Восточные немцы и китайцы договорились оказывать помощь друг другу в возвращении этих территорий. Это был прямой вызов Хрущеву. С точки зрения Китая, Тайвань был восточным фронтом, а Берлин – западным фронтом глобальной идеологической борьбы, – и Хрущев, как коммунистический лидер, действовал нерешительно и там и там. Кроме того, Чэнь пообещал, что Китай поможет выставить американцев из Берлина, поскольку существующая там ситуация отражается на всех фронтах глобальной коммунистической борьбы.
Чэнь напомнил восточным немцам, что в 1955 году Китай обстрелял тайваньские острова Квемой и Матсу, что привело к кризису, во время которого Объединенный комитет начальников штабов США даже рассматривал вопрос о применении ядерного оружия. Китай пошел на этот шаг, сказал Чэнь, не потому, что хотел усилить международную напряженность, а скорее потому, что должен был «показать США и всему миру, что мы не достигли соглашения о статусе Тайваня.
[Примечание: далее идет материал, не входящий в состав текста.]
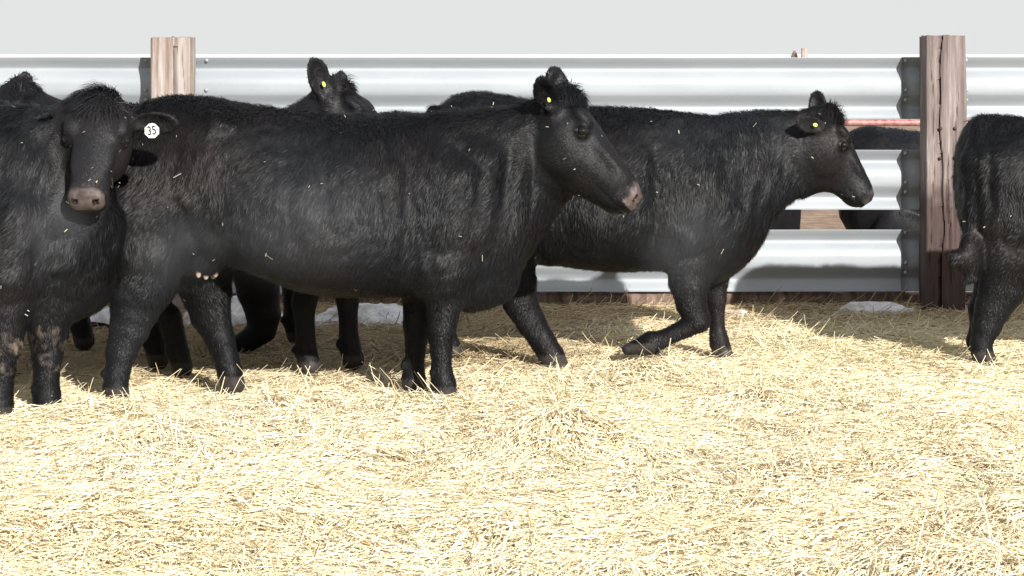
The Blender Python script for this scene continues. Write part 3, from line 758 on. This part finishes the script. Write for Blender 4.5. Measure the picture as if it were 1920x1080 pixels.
# snow left along the fence foot
def snow_patch(x, y, lx, ly, h, seed, label):
    n = 40; g = np.linspace(-1, 1, n); X, Y = np.meshgrid(g, g); x_ = X.ravel(); y_ = Y.ravel()
    P = np.stack([x_ * lx + x, y_ * ly + y, np.zeros(n * n)], 1)
    z = h * np.clip(1 - x_ ** 2 - y_ ** 2 + .45 * vnoise(P, 9, seed) + .3 * vnoise(P, 26, seed + 1), -.3, 1) + .0
    V = np.stack([x_ * lx, y_ * ly, z - .005], 1); i = (np.arange(n - 1)[:, None] * n + np.arange(n - 1)[None]).ravel()
    o = mesh_np('snow_patch', V, [np.stack([i, i + 1, i + n + 1, i + n], 1)], M_SNOW); o.location = (x, y, .0)
    tag(o, label, 'snow', 'old snow left along the fence foot')
snow_patch(Xp(1620, 12), 11.98, .28, .08, .075, 1, 'crusty lumps of snow by the fence left of the dark post')
snow_patch(Xp(1370, 12), 11.95, .16, .10, .045, 2, 'little snow lump by the fence behind the walking cow on the right')
snow_patch(Xp(700, 12), 11.75, .42, .22, .09, 3, 'dirty snow ridge seen under the belly of the big cow')
snow_patch(Xp(440, 12), 11.75, .26, .25, .13, 4, 'tallest snow heap seen behind the big cow\'s hind legs')
snow_patch(Xp(190, 12), 11.7, .35, .2, .08, 5, 'greyish snow seen between the legs of the two leftmost cows')

# far red pipe rail and a lone far post
pf = empty('pipe_fence', (0, 14.0, 0)); tag(pf, 'red painted pipe rail fence seen through the gap under the top steel rail', 'fence')
def tube(name, p0, p1, r, mat, parent, n=14):
    p0 = np.array(p0, float); p1 = np.array(p1, float); v = (p1 - p0) / np.linalg.norm(p1 - p0)
    a = np.cross(v, (0, 0, 1) if abs(v[2]) < .9 else (1, 0, 0)); a /= np.linalg.norm(a); c = np.cross(v, a)
    V = [p + r * (a * math.cos(2 * math.pi * i / n) + c * math.sin(2 * math.pi * i / n)) for p in (p0, p1) for i in range(n)]
    q = np.array([(i, n + i, n + (i + 1) % n, (i + 1) % n) for i in range(n)])
    return mesh_np(name, V, [q], mat, parent)
tube('rail', (-9, 0, Z(230, 14)), (9, 0, Z(230, 14)), .021, M_PIPE, pf)
for x in (-7.4, -3.6, .2, 4.0, 7.8): tube('post', (x, .05, -.1), (x, .05, Z(224, 14)), .03, M_PIPE, pf)
d = 85.0
V, F_ = box_verts(-.11, .11, -.11, .11, -.1, Z(90, d) + 0); V += vnoise(V, 3, 2)[:, None] * .02
o = mesh_np('fence_post', V, [F_], M_WOOD_T, None, smooth=False); o.location = (Xp(1508, d), d, 0)
bv = o.modifiers.new('bevel', 'BEVEL'); bv.width = .02
tag(o, 'lone far away post showing just above the top steel rail', 'post')
V, F_ = sphere_np((0, 0, 0), .5, 14, 8); V[:, 2] *= 3.1; V += vnoise(V, 2.4, 5)[:, None] * .12
V = np.where(V[:, 2:3] < -0.1, V * (1, 1, 0) + (0, 0, -.1), V); o = mesh_np('bush', V * (.45, .45, 1), [F_], M_WOOD_D); o.location = (Xp(1492, d), d + .5, 0)
tag(o, 'tiny dark bush beside the far post above the rail', 'bush')
# ------------------------------------------------------------------ drifting breath steam
m, nt, b = new_mat('breath_steam'); M_STEAM = m
nt.nodes.remove(b); out = nt.nodes['Material Output']
pv = nt.nodes.new('ShaderNodeVolumePrincipled'); pv.inputs['Color'].default_value = (.93, .95, 1, 1); pv.inputs['Anisotropy'].default_value = 0
tc = nt.nodes.new('ShaderNodeTexCoord'); ln = nt.nodes.new('ShaderNodeVectorMath'); ln.operation = 'LENGTH'; nt.links.new(tc.outputs['Object'], ln.inputs[0])
mr = nt.nodes.new('ShaderNodeMapRange'); mr.interpolation_type = 'SMOOTHSTEP'; mr.inputs['From Min'].default_value = 1.0; mr.inputs['From Max'].default_value = .15
nt.links.new(ln.outputs['Value'], mr.inputs[0])
nz = noise(nt, 2.2, 4); mr2 = nt.nodes.new('ShaderNodeMapRange'); mr2.inputs['From Min'].default_value = .35; mr2.inputs['From Max'].default_value = .7; nt.links.new(nz, mr2.inputs[0])
mu = nt.nodes.new('ShaderNodeMath'); mu.operation = 'MULTIPLY'; nt.links.new(mr.outputs[0], mu.inputs[0]); nt.links.new(mr2.outputs[0], mu.inputs[1])
m2_ = nt.nodes.new('ShaderNodeMath'); m2_.operation = 'MULTIPLY'; m2_.inputs[1].default_value = 0.9; nt.links.new(mu.outputs[0], m2_.inputs[0])
nt.links.new(m2_.outputs[0], pv.inputs['Density']); nt.links.new(pv.outputs[0], out.inputs['Volume'])
for px_, py_, d_, rx_, ry_, rz_, lab in ((95, 425, 8.20, .17, .13, .15, 'faint steam drifting before the chest of the cow that faces the camera'),
                                    (330, 465, 8.45, .22, .14, .17, 'faint steam drifting before the hind legs of the biggest cow'),
                                    (560, 420, 8.55, .42, .12, .24, 'wide thin steam drifting along the belly of the biggest cow'),
                                    (1285, 455, 9.45, .24, .16, .26, 'faint steam drifting before the shoulder of the cow with the lifted leg')):
    v, f = sphere_np((0, 0, 0), 1, 20, 12); o = mesh_np('breath_steam', v, [f], M_STEAM)
    o.scale = (rx_ * 1.25, ry_, rz_ * 1.25); o.location = (Xp(px_, d_), d_, Z(py_, d_)); tag(o, lab, 'steam', kind='stuff')
# ------------------------------------------------------------------ cattle
# the big cow that fills the middle
s, X0, fx, fz, T, L = tracer(9.2, 620)
torso = T([(222, 330, 400, .06), (232, 235, 470, .17), (262, 200, 492, .235), (310, 184, 485, .275), (370, 187, 478, .30), (430, 198, 492, .315), (500, 209, 528, .335), (560, 215, 549, .35),
           (650, 219, 561, .355), (740, 220, 558, .335), (800, 217, 560, .29), (850, 213, 577, .26), (900, 212, 580, .235), (945, 210, 562, .205), (980, 208, 515, .18), (1010, 204, 450, .15), (1045, 200, 400, .125), (1075, 205, 370, .10)])
ch = [L(-.17, [(850, 330, .15, .09), (842, 420, .17, .10), (835, 490, .125, .085)]) + L(-.13, [(832, 560, .082, .066), (829, 618, .060, .054), (829, 660, .043, .040), (830, 690, .041, .039), (833, 716, .053, .048), (837, 742, .054, .052)]),
      L(.14, [(830, 380, .15, .09), (805, 490, .11, .08)]) + L(.09, [(786, 565, .075, .062), (780, 620, .058, .052), (777, 670, .042, .040), (775, 700, .042, .039), (774, 722, .053, .048), (778, 747, .054, .052)]),
      L(-.16, [(300, 300, .24, .12), (295, 400, .20, .13), (286, 470, .17, .12), (276, 530, .135, .095), (265, 580, .098, .07), (255, 612, .082, .06), (240, 655, .062, .05), (233, 695, .050, .046), (230, 722, .052, .048), (233, 744, .055, .05)]),
      L(.15, [(320, 330, .22, .12), (345, 440, .17, .12), (370, 520, .125, .09), (379, 565, .105, .075), (385, 605, .085, .062), (404, 650, .062, .052), (416, 690, .052, .046), (422, 712, .053, .05), (428, 738, .056, .05)]),
      # tail
      [(fx(224), -.02, fz(225), .035, .035), (fx(212), -.03, fz(330), .026, .026), (fx(212), -.04, fz(430), .022, .022), (fx(216), -.03, fz(520), .035, .035)],
      # udder
      [(fx(340), 0, fz(470), .10, .12), (fx(385), 0, fz(482), .085, .11)],
      # shoulder, hip bone, brisket
      [(fx(905), -.14, fz(300), .09, .06), (fx(870), -.20, fz(400), .10, .07)], [(fx(905), .14, fz(300), .09, .06), (fx(870), .20, fz(400), .10, .07)],
      [(fx(420), -.18, fz(236), .035, .045), (fx(450), -.17, fz(244), .03, .04)],
      [(fx(880), 0, fz(545), .09, .10), (fx(935), 0, fz(530), .09, .08)]]
hd = dict(pos=(fx(1057), -.02, fz(190)), f=(.63, -.34, -.72), up=(.6, .0, .6), scale=.99,
          ears=[(-1, (-.42, -.62, .22), (.30, -.85, -.25), .20), (1, (-.30, .62, .72), (.8, -.2, .2), .19)])
# ears traced: near ear points back and a little up, far ear stands up behind the poll
hd['ears'] = [(-1, (-.24, -.50, .52), (.20, -.95, -.1), .205), (1, (-.16, .22, 1.0), (.5, -.8, .2), .225)]
cowB, _ = make_cow('cow', (X0, 9.2, .012), 'biggest black cow, whole body in side view across the middle, pinkish nose, udder showing', torso, ch, hd, h=.0085, hairs=230000, relief=RL([(850, 410, 55, 100, 26), (925, 445, 34, 34, 24), (775, 390, 17, 120, -22), (735, 262, 8, 42, -20, 4), (700, 255, 26, 40, 10), (872, 285, 45, 12, -14, -35),
                   (600, 440, 130, 80, 22), (448, 330, 48, 42, -30), (425, 236, 36, 26, 10), (290, 370, 60, 80, 24), (372, 430, 14, 70, -22, 20), (345, 300, 30, 50, -14, -20), (560, 432, 28, 32, -12), (612, 420, 22, 30, -12),
                   (660, 360, 12, 90, 8, 6), (625, 330, 10, 90, -8, 6), (590, 330, 12, 90, 7, 6), (555, 320, 10, 80, -7, 6), (955, 330, 8, 90, -12, -6), (978, 330, 9, 90, 10, -6), (1000, 345, 8, 80, -13, -4),
                   (930, 330, 10, 80, 9, -8), (905, 330, 9, 70, -9, -8), (850, 500, 40, 12, -12, 20), (840, 540, 35, 10, 10, 15), (815, 470, 12, 60, -10), (900, 530, 30, 14, -10, 30), (500, 500, 60, 16, -12, -25), (285, 480, 12, 60, -10, -10)]),
                   muzzle=(.11, .083, .078), feet=[(fx(837), -.13, .0), (fx(778), .09, .0), (fx(233), -.16, 0), (fx(428), .15, 0)], flecks=95, seed=3)
ear_tag(cowB, hd, 0, M_TAGY, at=.50, r=.013, off=.028, sx=.55)
for (tx, ty, y) in ((376, 498, -.06), (388, 503, -.03), (398, 505, .03), (404, 500, .0)):
    a = np.array((fx(tx), y, fz(ty))); V = []; n = 12
    for k, (dz, r) in enumerate(((.03, .016), (0, .015), (-.03, .013), (-.048, .011), (-.056, .005))):
        for i in range(n): V.append(a + (r * math.cos(6.2832 * i / n), r * math.sin(6.2832 * i / n), dz))
    q = np.array([(k * n + i, (k + 1) * n + i, (k + 1) * n + (i + 1) % n, k * n + (i + 1) % n) for k in range(4) for i in range(n)])
    mesh_np('teat', V, [q], M_TEAT, cowB)

# the cow walking ahead of it on the right
s, X0, fx, fz, T, L = tracer(10.15, 1150)
torso = T([(803, 290, 330, .06), (812, 225, 400, .15), (835, 192, 450, .21), (880, 181, 478, .26), (950, 187, 490, .30), (1010, 198, 498, .32), (1100, 207, 510, .345), (1180, 206, 514, .33), (1240, 211, 512, .29),
           (1300, 220, 530, .25), (1350, 221, 536, .22), (1395, 216, 508, .19), (1425, 215, 470, .165), (1450, 216, 415, .145), (1485, 220, 382, .125), (1525, 220, 370, .11), (1555, 225, 350, .09)])
ch = [L(-.13, [(1300, 330, .15, .09), (1292, 420, .15, .09), (1288, 490, .11, .08), (1288, 530, .092, .07), (1292, 570, .070, .058), (1304, 600, .060, .054), (1284, 613, .044, .042), (1240, 634, .038, .037), (1218, 642, .053, .047), (1200, 648, .044, .042), (1174, 654, .028, .034)]),
      L(.12, [(1345, 380, .14, .09), (1345, 470, .11, .08), (1344, 530, .068, .06), (1345, 575, .052, .048), (1348, 612, .035, .036), (1351, 640, .039, .040), (1354, 655, .046, .044), (1362, 682, .052, .048)]),
      L(-.14, [(870, 290, .22, .12), (905, 390, .19, .12), (945, 470, .15, .10), (968, 530, .092, .07), (975, 565, .080, .062), (996, 605, .066, .052), (1018, 640, .058, .05), (1034, 668, .060, .052), (1046, 690, .058, .05)]),
      L(.14, [(860, 300, .22, .12), (850, 400, .19, .12), (825, 490, .13, .09), (806, 560, .085, .06), (818, 610, .058, .05), (836, 650, .05, .046), (850, 676, .052, .048)]),
      [(fx(1330), -.13, fz(290), .07, .05), (fx(1310), -.18, fz(400), .09, .06)], [(fx(1330), .13, fz(290), .07, .05), (fx(1310), .18, fz(400), .09, .06)],
      [(fx(812), 0, fz(215), .035, .035), (fx(797), .0, fz(300), .024, .024), (fx(797), .02, fz(420), .022, .022), (fx(800), .02, fz(500), .035, .035)]]
hd = dict(pos=(fx(1554), -.01, fz(222)), f=(.44, -.10, -.87), up=(.8, .05, .4), scale=.80,
          ears=[(-1, (-.75, -.6, .12), (.3, -.9, .0), .21), (1, (-.02, .25, .98), (-.2, -.9, .1), .225)])
hd['f'] = (.51, -.12, -.84); hd['scale'] = .80; hd['pos'] = (fx(1550), -.01, fz(222))
cowD, _ = make_cow('cow', (X0, 10.15, .015), 'black cow walking with one front leg lifted, head in profile against the steel rails', torso, ch, hd, h=.009, hairs=160000, relief=RL([(1290, 370, 45, 80, 24), (1375, 420, 30, 32, 24), (1225, 380, 14, 100, -20), (1100, 420, 110, 60, 20), (1330, 270, 40, 10, -12, -35), (1395, 300, 8, 80, -13, -10), (1415, 310, 8, 80, 10, -10),
                   (1435, 310, 8, 70, -13, -12), (1370, 300, 9, 80, 9, -8), (1350, 300, 8, 80, -9, -8), (1455, 300, 8, 60, 8, -12), (1160, 330, 10, 80, 7, 5), (1130, 330, 9, 80, -7, 5), (1185, 330, 8, 80, -7, 5), (1290, 480, 34, 10, -12, 20), (1340, 480, 12, 40, -12)]),
                   muzzle=(.05, .045, .045), feet=[(fx(1361), .12, .0), (fx(1046), -.14, .0), (fx(850), .14, 0), (fx(1176), -.13, .05)], flecks=75, seed=9)
ear_tag(cowD, hd, 0, M_TAGY, at=.50, r=.014, off=.028, sx=.6)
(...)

Мы также хотели избавить всех от впечатления, что США настолько сильны, что никто не смеет предпринимать никаких действий и следует соглашаться на любые условия, какими бы они ни были оскорбительными».
По мнению Чэнь И, такое же решение было необходимо принять относительно Берлина.
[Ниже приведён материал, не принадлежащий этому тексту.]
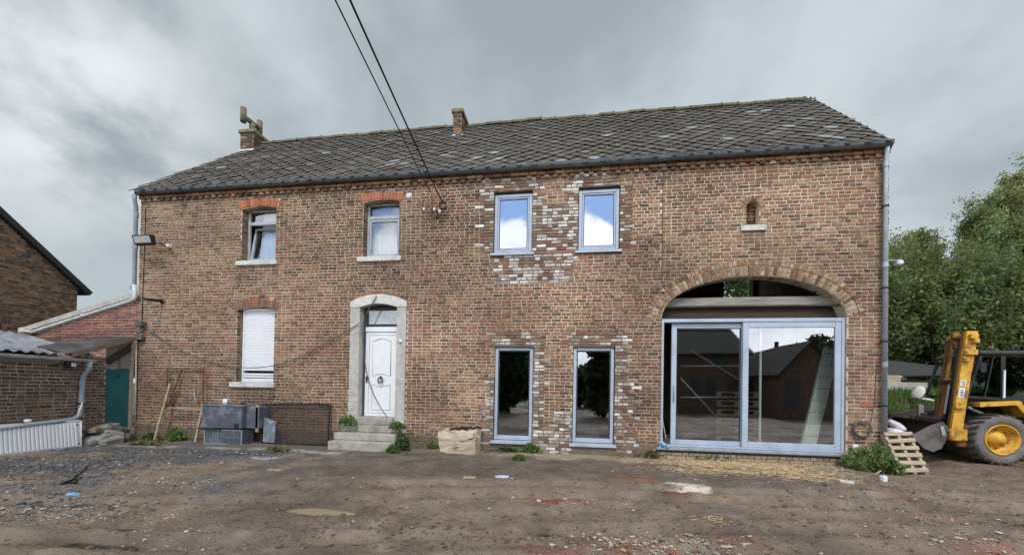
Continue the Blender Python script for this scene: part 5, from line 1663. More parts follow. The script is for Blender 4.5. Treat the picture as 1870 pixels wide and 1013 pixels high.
a = at(374, 784, by0 + .02); b = at(440, 811, by0 - .02); cx0, cx1, cz1 = a.x, b.x, z0 - .03; cz0 = gz(-8, 8.0) - .01
mb = MB(); mb.bbox(cx0, cx1, by0 + .012, 8.30, cz0, cz1, .01); mb.build('crate_body', M['galv'], cr)
mb = MB()
for k in range(24):
    x = cx0 + .03 + (cx1 - cx0 - .06) * k / 23; mb.box(x - .007, x + .007, by0 - .002, by0 + .011, cz0 + .03, cz1 - .03)
mb.build('rib', M['galv2'], cr, 'stuff')
mb = MB(); frame_bars(mb, cx0, cx1, cz0, cz1, .022, by0 - .008, by0 + .012); mb.build('rim', M['zinc_light'], cr, 'stuff')
mb = MB(); mb.bar((cx0 + .38, by0 - .006, cz0 + .02), (cx0 + .38, by0 - .006, cz1 - .02), .014, .01, up=(1, 0, 0)); mb.bar((cx0 + .55, by0 - .006, (cz0 + cz1) / 2), (cx1 - .04, by0 - .006, (cz0 + cz1) / 2), .014, .01); mb.build('strap', M['zinc_light'], cr, 'stuff')
mg = thing('tin_can', at(413, 738, 8.15), 'white tin can with dark handle standing on the dark tank', 'can')
c = at(413, 739, 8.15); mb = MB(); zz = z1 + .023; mb.lathe([(0, 0), (.068, 0), (.068, .14), (.062, .14), (.06, .02), (0, .02)], (c.x, 8.15, zz), 'z', 16); mb.build('can_body', M['plastic_white'], mg)
mb = MB(); mb.tube([(c.x + .06, 8.12, zz + .13), (c.x + .10, 8.11, zz + .11), (c.x + .10, 8.11, zz + .04), (c.x + .06, 8.12, zz + .02)], .01, 6); mb.build('handle', M['black'], mg)
c = at(444, 739, 8.2); mb = MB(); mb.tube([c + Vector((-.08, 0, .03)), c + Vector((.0, .02, .035)), c + Vector((.07, 0, .02))], [.02, .028, .018], 6); tag(mb.build('black_rag', M['cable']), 'small black rag lying on top of the metal tank', 'rag')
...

Теплые китайско-восточногерманские отношения резко контрастировали с начавшимся похолоданием в китайско-советских отношениях. Ульбрихту было известно еще с ноябрьской встречи с Хрущевым в Москве, что советский лидер испытывает чувство соперничества к Мао, и он уже разыграл эту карту, добившись увеличения экономической помощи от Москвы. Хрущев тогда заявил, что предоставит такую экономическую помощь, которую не может предоставить Мао, создав совместные с восточными немцами предприятия на советской территории. «Мы не Китай, – сказал он Ульбрихту. – Мы не побоимся поддержать немцев… Проблемы ГДР – наши проблемы».
Спустя три месяца, несмотря на кажущееся перемирие, о котором Хрущев договорился с китайцами на проходившей в ноябре в Москве конференции коммунистических партий, китайцы стали как никогда серьезной проблемой для Хрущева.
В то время когда восточные немцы вели переговоры об экономической помощи в Пекине, китайцы в Тиране подстрекали албанского лидера Энвера Ходжу порвать отношения с Советским Союзом. На IV съезде албанской партии труда, проходившем в Тиране с 13 по 20 февраля, албанские коммунисты сорвали портреты Хрущева и заменили их портретами Мао, Сталина и Ходжи. Еще никто не наносил Хрущеву большего оскорбления в его лагере.
Ульбрихт, безусловно, рисковал, усиливая дипломатическое давление на Хрущева.
Намного более влиятельный Хрущев вполне мог решить, что наконец пришло время заменить Ульбрихта на более покорного и послушного восточногерманского лидера. Он вполне мог решить, что Ульбрихт, приняв решение отправить делегацию в Китай, перешагнул запретную черту. Однако Ульбрихт все правильно рассчитал – у Хрущева не было другого выбора.